Want to Close Sales Faster? Stop ‘Frequesting’

No one has better perspective on the contradictions of human behavior than a salesperson.

In the morning, your prospect has an urgent need for your product or service, and by afternoon, all of your calls are forwarding to voicemail. That enthusiastic first meeting you thought went so well? Your prospect’s next steps are canceling meetings and declining requests to reschedule. That is, until your prospect makes the buy decision and wants your product or service up and running immediately. Then you’re frantically rearranging your schedule to accommodate.

In these situations, it’s easy for salespeople to get sucked into reactive behavior—what I call “frequesting.” Instead of backing off, you crank up your outreach and over-communicate, sending even more requests and messages to prospects. You feel like a gerbil in a wheel, running in place with no forward movement in sight.
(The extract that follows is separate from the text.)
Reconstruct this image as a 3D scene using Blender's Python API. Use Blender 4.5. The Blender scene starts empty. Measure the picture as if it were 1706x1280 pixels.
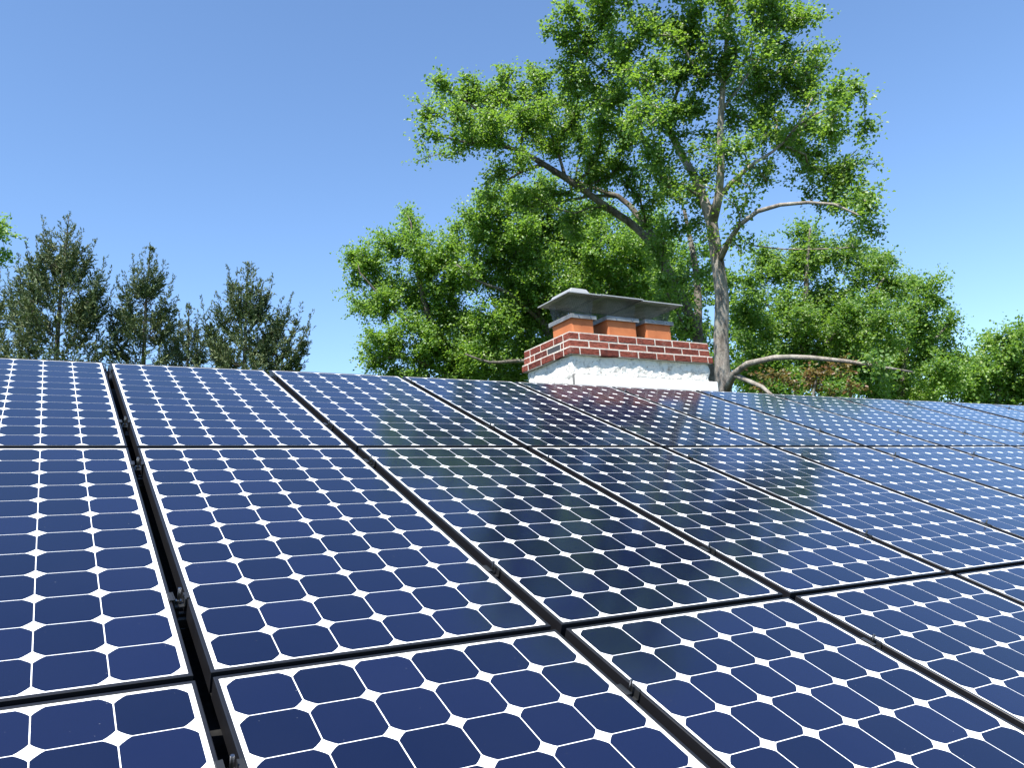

Break the Frequesting Habit

Breaking the frequesting habit takes the will to wait. Yes, wait. This applies to “gotta have it now” scenarios as well as to prospect communications that have gone dark. Step away from your smartphone and laptop, resist the urge to react and literally wait a minute. Or five. Or even an hour.

A few weeks ago, I heard from a prospect I’d been in touch with for more than six months. The company was ready to engage, and had an aggressive timeline for a new project. Setting up meetings was challenging. My contact frequently rescheduled meetings with same-day notice. On one particularly busy day, my contact sent a same-day change that moved a critical meeting to a time that I’d previously indicated was booked.

My first instinct was to point out that I was already booked and request another date for the meeting. While that seemed reasonable, it wouldn’t solve the problem or enhance my relationship with this contact. So I waited several minutes before responding, and I figured out a way to adjust my commitments to accept the rescheduled meeting.

Allow Space for a Thoughtful Response

Accepting the meeting request didn’t stop me from feeling that my contact lacked respect for my time. I began considering diplomatic ways to address the issue and set expectations for scheduling meetings. About an hour later, I received a six-word reply to my meeting acceptance:

You are a blessing. Thank You.

It turns out that my contact was juggling a major business issue and a family situation. My agreeing to a scheduling change was a cooperative bright spot among these other challenges and marked the beginning of a positive business relationship.

Sometimes your most powerful sales response is restraint. This doesn’t mean being non-responsive. It means allowing yourself the space for a thoughtful and intentional response. And you just may be pleasantly surprised by what happens in that space.